• **WHAT THE TASK REQUIRES**
Repeat the listing that follows, character for character, minus the pictures.

• **DATA EXTRACT**
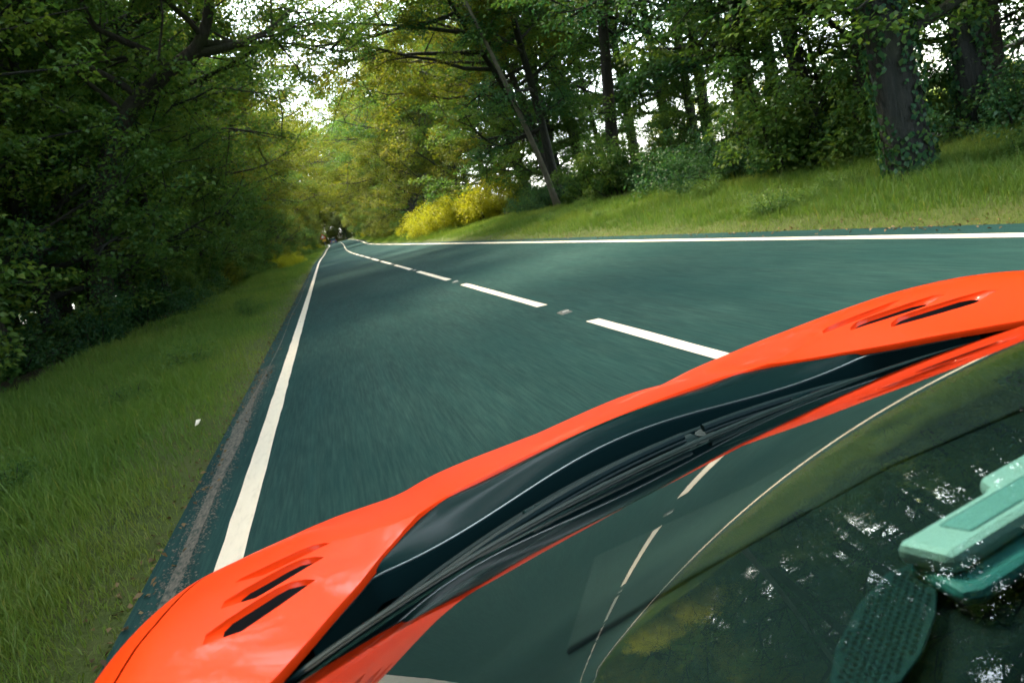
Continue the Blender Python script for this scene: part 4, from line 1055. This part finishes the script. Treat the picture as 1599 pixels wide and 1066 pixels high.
# roof, pillars, side glass and tail
rx = np.linspace(-1, 1, 25); ryv = np.linspace(.0, -2.1, 34); rows = []
for y_ in ryv:
    hw = np.interp(y_, [-2.1, -1.2, -.7, 0], [.80, .70, .565, .545]); zc = np.interp(y_, [-2.1, -1.6, -1.1, -.6, -.3, 0], [.90, .96, 1.10, 1.19, 1.205, float(glass_z(0, 0))])
    ze = np.interp(y_, [-2.1, -1.6, -1.1, -.6, -.3, 0], [.87, .90, 1.0, 1.13, 1.165, float(glass_z(.545, -.036))])
    rows.append([(u_*hw, y_-.12*(u_*hw)**2*(1 if y_ > -.3 else 0), ze+(zc-ze)*(1-abs(u_)**2.2)-.002) for u_ in rx])
V = np.array(rows).reshape(-1, 3); ii = (np.arange(33)[:, None]*25+np.arange(24)[None]).ravel()
obj('roof', np_mesh('roof', V, np.stack([ii, ii+25, ii+26, ii+1], -1), M_paint, True), CAR)
for sgn in (-1, 1):
    P = []
    for v in np.linspace(0, 1, 12):
        x = .665+(.545-.665)*v; yb = float(base_y(x)); yt = -.12*x*x; y_ = yb+(yt-yb)*v; P.append((sgn*(x+.012), y_, float(glass_z(x, y_))-.002))
    b = MB(); b.tube(P, .020, 8); b.build('windscreen_pillar', M_gloss, CAR, True)
    rows = []
    for y_ in np.linspace(.62, -1.2, 24):
        v = np.clip((.80-y_)/.84, 0, 1); xt = np.interp(y_, [-1.2, -.7, -.04, .8], [.70, .565, .553, .74]); ztp = np.interp(y_, [-1.2, -.6, -.04, .8], [.98, 1.128, 1.145, .80])
        zb_ = np.interp(y_, [-1.2, .72], [.84, .75])
        rows.append([(sgn*(xt+(.94-xt)*q), y_, ztp+(zb_-ztp)*q) for q in np.linspace(0, 1, 6)])
    V = np.array(rows).reshape(-1, 3); ii = (np.arange(23)[:, None]*6+np.arange(5)[None]).ravel()
    obj('side_window', np_mesh('side_window', V, np.stack([ii, ii+6, ii+7, ii+1], -1), M_sideglass, True), CAR)
    # shoulder between tail deck and flank
    V, F_ = [], []
    for y_ in np.linspace(-.6, -2.15, 14):
        V += [(sgn*np.interp(y_, [-2.15, -1.2, -.6], [.80, .70, .62]), y_, np.interp(y_, [-2.15, -1.6, -1.1, -.6], [.86, .895, .985, 1.05])), (sgn*.955, y_, np.interp(y_, [-2.15, -1.6, -.9, -.6], [.86, .90, .84, .83]))]
    F_ = [(2*j, 2*j+1, 2*j+3, 2*j+2) for j in range(13)]
    obj('rear_shoulder', np_mesh('rear_shoulder', np.array(V), np.array(F_), M_paint, True), CAR)
b = MB(); b.box((0, -2.14, .5), (1.66, .06, .70)); b.build('rear_bumper', M_paint, CAR, bevel=.02)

• **EXERCISE RESPONSE**
Continue the Blender Python script for this scene: part 4, from line 1055. This part finishes the script. Treat the picture as 1599 pixels wide and 1066 pixels high.
# roof, pillars, side glass and tail
rx = np.linspace(-1, 1, 25); ryv = np.linspace(.0, -2.1, 34); rows = []
for y_ in ryv:
    hw = np.interp(y_, [-2.1, -1.2, -.7, 0], [.80, .70, .565, .545]); zc = np.interp(y_, [-2.1, -1.6, -1.1, -.6, -.3, 0], [.90, .96, 1.10, 1.19, 1.205, float(glass_z(0, 0))])
    ze = np.interp(y_, [-2.1, -1.6, -1.1, -.6, -.3, 0], [.87, .90, 1.0, 1.13, 1.165, float(glass_z(.545, -.036))])
    rows.append([(u_*hw, y_-.12*(u_*hw)**2*(1 if y_ > -.3 else 0), ze+(zc-ze)*(1-abs(u_)**2.2)-.002) for u_ in rx])
V = np.array(rows).reshape(-1, 3); ii = (np.arange(33)[:, None]*25+np.arange(24)[None]).ravel()
obj('roof', np_mesh('roof', V, np.stack([ii, ii+25, ii+26, ii+1], -1), M_paint, True), CAR)
for sgn in (-1, 1):
    P = []
    for v in np.linspace(0, 1, 12):
        x = .665+(.545-.665)*v; yb = float(base_y(x)); yt = -.12*x*x; y_ = yb+(yt-yb)*v; P.append((sgn*(x+.012), y_, float(glass_z(x, y_))-.002))
    b = MB(); b.tube(P, .020, 8); b.build('windscreen_pillar', M_gloss, CAR, True)
    rows = []
    for y_ in np.linspace(.62, -1.2, 24):
        v = np.clip((.80-y_)/.84, 0, 1); xt = np.interp(y_, [-1.2, -.7, -.04, .8], [.70, .565, .553, .74]); ztp = np.interp(y_, [-1.2, -.6, -.04, .8], [.98, 1.128, 1.145, .80])
        zb_ = np.interp(y_, [-1.2, .72], [.84, .75])
        rows.append([(sgn*(xt+(.94-xt)*q), y_, ztp+(zb_-ztp)*q) for q in np.linspace(0, 1, 6)])
    V = np.array(rows).reshape(-1, 3); ii = (np.arange(23)[:, None]*6+np.arange(5)[None]).ravel()
    obj('side_window', np_mesh('side_window', V, np.stack([ii, ii+6, ii+7, ii+1], -1), M_sideglass, True), CAR)
    # shoulder between tail deck and flank
    V, F_ = [], []
    for y_ in np.linspace(-.6, -2.15, 14):
        V += [(sgn*np.interp(y_, [-2.15, -1.2, -.6], [.80, .70, .62]), y_, np.interp(y_, [-2.15, -1.6, -1.1, -.6], [.86, .895, .985, 1.05])), (sgn*.955, y_, np.interp(y_, [-2.15, -1.6, -.9, -.6], [.86, .90, .84, .83]))]
    F_ = [(2*j, 2*j+1, 2*j+3, 2*j+2) for j in range(13)]
    obj('rear_shoulder', np_mesh('rear_shoulder', np.array(V), np.array(F_), M_paint, True), CAR)
b = MB(); b.box((0, -2.14, .5), (1.66, .06, .70)); b.build('rear_bumper', M_paint, CAR, bevel=.02)